Direction:
Begin with the first line of the material and write out each line exactly, ending with the line that contains "p-Zw*.3, .08, .08).build('stand', 'steel_grey', t)". Pictures are not part of the copy.
----- Recorded information
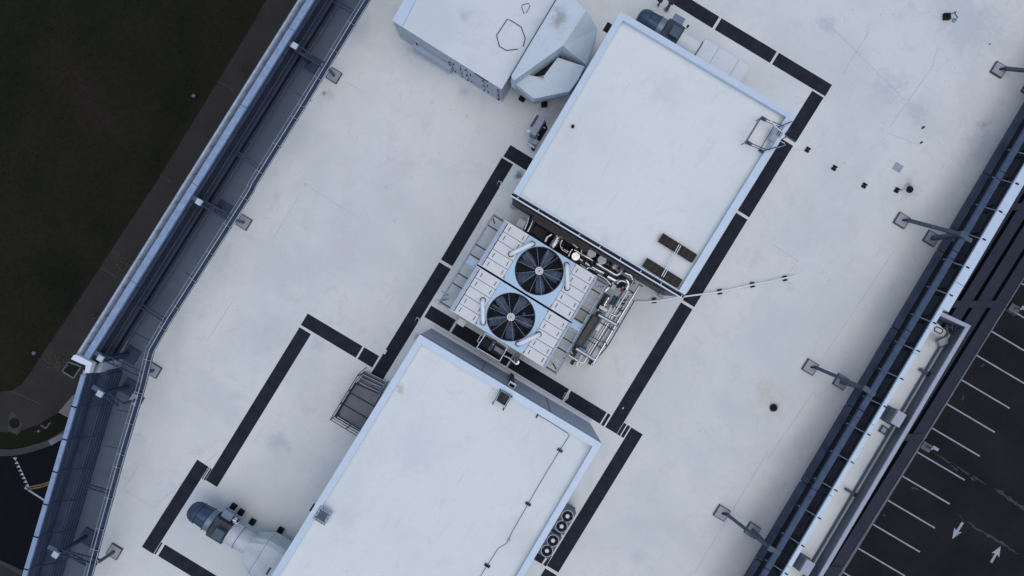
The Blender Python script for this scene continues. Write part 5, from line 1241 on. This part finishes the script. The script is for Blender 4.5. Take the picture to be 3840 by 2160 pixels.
for k in range(6): b.bar(P(*lerp(ZC(760, 895), ZC(740, 930), k/5), 1.9), P(*lerp(ZC(1090, 1095), ZC(1075, 1120), k/5), 1.9), .015, .02)
b.build('side_grate', 'grey_box', t)
t = thing('foil_pipe', 'crumpled foil-wrapped pipe elbow over the walkway at the bottom side of the chiller', 'pipe', P(*ZC(1340, 1080), 0))
mb().tube([P(*ZC(1160, 1015), 1.0), P(*ZC(1250, 1060), 1.05), P(*ZC(1320, 1130), 1.0)], .07, 8).build('arm', 'foil', t)
mb().tube([P(*ZC(1370, 1010), 1.6), P(*ZC(1350, 1080), 1.2), P(*ZC(1345, 1130), .6)], [.18, .16, .12], 12).build('elbow', 'foil', t)
mb().cyl(P(*ZC(1360, 1120), .9), .16, .6, .9, 12).build('flange', 'foil', t)
for c, sz, z, lb in ((ZC(525, 520), (.5, .42), 1.9, 'white junction box at the lower left corner of the chiller, over the walkway'), (ZA(1425, 315), (.5, .5), 1.9, 'pale square junction box at the top left side of the chiller'),
                     (ZA(1305, 45), (.34, .3), .6, 'small grey box below the left corner of the upper penthouse'), (T7(1130, 778), (.34, .3), .6, 'small grey box below the right corner of the upper penthouse')):
    p = P(*c, z); t = thing('junction_box', lb, 'junction box', Vector((p.x, p.y, 0)))
    mb().box(p-Zw*.15, Vw, Uw, Zw, sz[0], sz[1], .3).build('box', 'cooler_cover' if z > 1 else 'grey_box', t, bevel=.01)
    mb().bar(Vector((p.x, p.y, 0)), p-Zw*.3, .08, .08).build('stand', 'steel_grey', t)

# ------------------------------------------------------------------ condensers lower right
zq = conv(1980, 1860, 260/1256)
for (c1, c2, lb) in (((715, 363), (608, 548), 'upper of two twin-fan condensers beside the lower penthouse'), ((452, 805), (343, 990), 'lower of two twin-fan condensers beside the lower penthouse')):
    z = 1.35; p, q = P(*zq(*c1), z), P(*zq(*c2), z); m_ = (p+q)/2; d = (p-q).normalized(); s = Vector((d.y, -d.x, 0)); s = s if s.x < 0 else -s
    t = thing('condenser', lb, 'condenser', Vector((m_.x, m_.y, 0)), 'twin-fan condensers beside the lower penthouse')
    mb().box(Vector((m_.x, m_.y, .72))+s*.08, d, s, Zw, 1.62, .95, 1.14).build('cabinet', 'parapet_inner', t, bevel=.02)
    mb().box(Vector((m_.x, m_.y, 1.3))+s*.08, d, s, Zw, 1.64, .97, .03).build('top_plate', 'steel_grey', t, bevel=.01)
    for c in (p, q):
        fa = mb().ring(c, .34, .40, 1.31, 1.4, 32).build('fan_ring', 'grey_box', t)
        mb().cyl(c, .34, 1.32, 1.33, 28).build('fan_well', 'black', fa)
        mb().cyl(c, .125, 1.33, 1.4, 20).build('hub_cap', 'cooler_cover', fa)
        for k in range(5):
            a = k*1.2566; dd = Vector((math.cos(a), math.sin(a), 0)); mb().box(c+dd*.23+Zw*1.345-Zw*z, dd, Vector((-dd.y, dd.x, 0)), Zw, .2, .14, .012).build('blade', 'dark_box', fa)
        b = mb()
        for r_ in (.17, .2, .23, .26, .29, .32): b.tube([Vector((c.x+math.cos(a)*r_, c.y+math.sin(a)*r_, 1.385)) for a in [i*6.283/24 for i in range(24)]], .004, 4, closed=True)
        b.build('wire_guard', 'dark_box', fa)
    for k in (-.7, .7): mb().box(Vector((m_.x, m_.y, .08))+d*k, s, d, Zw, 1.0, .1, .14).build('foot_rail', 'dark_box', t)
for px_, lb in ((((690, 150), (815, 215), (850, 285), (800, 260), (690, 180)), 'short black mat showing above the upper condenser'), (((440, 570), (560, 650), (595, 730), (530, 700), (415, 620)), 'black mat showing between the two condensers'),
            (((185, 1000), (330, 1090), (245, 1230), (95, 1140)), 'black mat below the lower condenser, larger piece by the wall'), (((375, 1110), (420, 1090), (440, 1070), (325, 1280), (272, 1245)), 'black mat below the lower condenser, narrow piece by the long pad')):
    tag(mb().pp([zq(*p) for p in px_], .02, 0).build('rubber_mat', 'walkway_black'), lb, 'rubber mat', 'black rubber mats under the condensers')

# ------------------------------------------------------------------ ground dressing on the left
for c, lb in ((T1(1475, 733), 'small pale utility box in the dark grass near the top left pavement'), (T5(277, 1213), 'small pale utility box in the dark grass near the pavement bend')):
    p = P(*c, GZ); t = thing('utility_box', lb, 'utility box', p)
    mb().box(p+Zw*.2, Vector((.8, -.6, 0)), Vector((.6, .8, 0)), Zw, .26, .26, .4).build('box', 'steel_grey', t, bevel=.02); mb().box(p+Zw*.42, Vector((.8, -.6, 0)), Vector((.6, .8, 0)), Zw, .29, .29, .05).build('lid', 'lid_grey', t)
t = thing('planter', 'square pale-rimmed planter pit filled with dark soil at the bend of the left wall', 'planter', P(*zc(290, 590), GZ))
pc = [P(*p, GZ) for p in zc((250, 470), (440, 540), (325, 715), (155, 610))]
for i in range(4):
    a, b = pc[i], pc[(i+1) % 4]; mb().bar(a+Zw*.1, b+Zw*.1, .12, .25).build('rim', 'kerb_light', t)
mb().prism(pc, GZ, GZ+.08).build('soil', 'soil_dark', t)
def shrub(c, lb, sx, sy, n, dry=.5):
    p = P(*c, GZ); t = thing('shrub', lb, 'shrub', p, 'small shrubs on the left pavement')
    for nm, m, cnt in (('foliage', 'leaf', int(n*(1-dry))), ('dry_leaves', 'leaf_dry', int(n*dry))):
        b = mb()
        for i in range(cnt):
            r_ = random.gauss(0, .5), random.gauss(0, .5)
            q = p+Vw*r_[0]*sx+Uw*r_[1]*sy+Zw*(abs(random.gauss(.4, .3)))
            a = random.random()*6.28; s_ = random.uniform(.025, .06); tl_ = random.uniform(-.5, .5)
            d1 = Vector((math.cos(a), math.sin(a), tl_))*s_; d2 = Vector((-math.sin(a), math.cos(a), random.uniform(-.4, .4)))*s_*.7
            b.add([q-d1, q+d2, q+d1, q-d2], [(0, 1, 2, 3)])
        b.build(nm, m, t)
    b = mb()
    for i in range(9):
        a = random.random()*6.28; b.tube([p, p+Vector((math.cos(a)*sx*.5, math.sin(a)*sy*.5, random.uniform(.3, .8)))], [.02, .006], 5)
    b.build('stem', 'brown_plate', t)
shrub(T5(940, 545), 'sparse pale-leaved shrub against the left wall beside the middle of the pavement', .9, .8, 170)
shrub(zc(140, 480), 'pale-leaved shrub beside the square planter', 1.3, .9, 230)
shrub(T5(725, 925), 'tiny dark shrub against the left wall below the pale-leaved one', .4, .4, 60, .1)
shrub(T1(1840, 520), 'dark shrub against the left wall near the top of the pavement', .8, .5, 120, .03)
t = thing('street_sign', 'thin pale-edged sign with a lamp in the dark verge at the bottom-left bend', 'sign', P(*T9(350, 335), GZ))
for a, b in (((312, 308), (350, 335)), ((350, 335), (383, 290))): mb().bar(P(*T9(*a), GZ+1.6), P(*T9(*b), GZ+1.6), .07, .3).build('blade', 'kerb_light', t)
mb().cyl(P(*T9(376, 330), GZ), .12, GZ+1.4, GZ+1.6, 12).build('lamp_head', 'lid_grey', t)
q = P(*T9(350, 335), GZ); mb().cyl(q, .04, GZ, GZ+1.6, 8).build('post', 'steel_grey', t)

b = mb()
random.seed(3)
# turf blades: ragged tufts over the near lawn
for i in range(9000):
    x_ = random.uniform(-200, 900); y_ = random.uniform(-150, 1450)
    if x_ > 955-(y_-65)*.61-25: continue
    p = P(x_, y_, GZ); a = random.random()*6.28; s_ = random.uniform(.03, .12)
    dd = Vector((math.cos(a), math.sin(a), 0))*s_
    b.add([p-dd, p+dd, p+dd*.2+Vector((random.uniform(-.1, .1), random.uniform(-.1, .1), random.uniform(.03, .09)))], [(0, 1, 2)])
gt = b.build('turf_tufts', 'turf' if 'turf' in MATS else 'grass'); gt['kind'] = 'stuff'

b = mb(); random.seed(11)
for i in range(420):
    x_, y_ = (random.gauss(3400, 260), random.gauss(420, 330)) if i % 3 == 0 else (random.uniform(700, 3600), random.uniform(20, 2140))
    d_ = (x_-1920)*.861+(y_-1080)*.509
    if d_ > 1230 or (x_-1920)*-.8476-(y_-1080)*.5306 > 900: continue
    p = P(x_, y_, .012); a = random.random()*6.28; s_ = random.uniform(.012, .04)
    if (1200 < x_ < 3000 and 0 < y_ < 2160 and random.random() < .6): continue
    b.add([p+Vector((math.cos(a+k)*s_*(1+.6*(k > 2)), math.sin(a+k)*s_*.7, 0)) for k in (0, 1.5, 3, 4.4)], [(0, 1, 2, 3)])
gr = b.build('roof_grit', 'debris_grey' if 'debris_grey' in MATS else 'grey_box', rf); gr['kind'] = 'stuff'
----------
Answer below:
The Blender Python script for this scene continues. Write part 5, from line 1241 on. This part finishes the script. The script is for Blender 4.5. Take the picture to be 3840 by 2160 pixels.
for k in range(6): b.bar(P(*lerp(ZC(760, 895), ZC(740, 930), k/5), 1.9), P(*lerp(ZC(1090, 1095), ZC(1075, 1120), k/5), 1.9), .015, .02)
b.build('side_grate', 'grey_box', t)
t = thing('foil_pipe', 'crumpled foil-wrapped pipe elbow over the walkway at the bottom side of the chiller', 'pipe', P(*ZC(1340, 1080), 0))
mb().tube([P(*ZC(1160, 1015), 1.0), P(*ZC(1250, 1060), 1.05), P(*ZC(1320, 1130), 1.0)], .07, 8).build('arm', 'foil', t)
mb().tube([P(*ZC(1370, 1010), 1.6), P(*ZC(1350, 1080), 1.2), P(*ZC(1345, 1130), .6)], [.18, .16, .12], 12).build('elbow', 'foil', t)
mb().cyl(P(*ZC(1360, 1120), .9), .16, .6, .9, 12).build('flange', 'foil', t)
for c, sz, z, lb in ((ZC(525, 520), (.5, .42), 1.9, 'white junction box at the lower left corner of the chiller, over the walkway'), (ZA(1425, 315), (.5, .5), 1.9, 'pale square junction box at the top left side of the chiller'),
                     (ZA(1305, 45), (.34, .3), .6, 'small grey box below the left corner of the upper penthouse'), (T7(1130, 778), (.34, .3), .6, 'small grey box below the right corner of the upper penthouse')):
    p = P(*c, z); t = thing('junction_box', lb, 'junction box', Vector((p.x, p.y, 0)))
    mb().box(p-Zw*.15, Vw, Uw, Zw, sz[0], sz[1], .3).build('box', 'cooler_cover' if z > 1 else 'grey_box', t, bevel=.01)
    mb().bar(Vector((p.x, p.y, 0)), p-Zw*.3, .08, .08).build('stand', 'steel_grey', t)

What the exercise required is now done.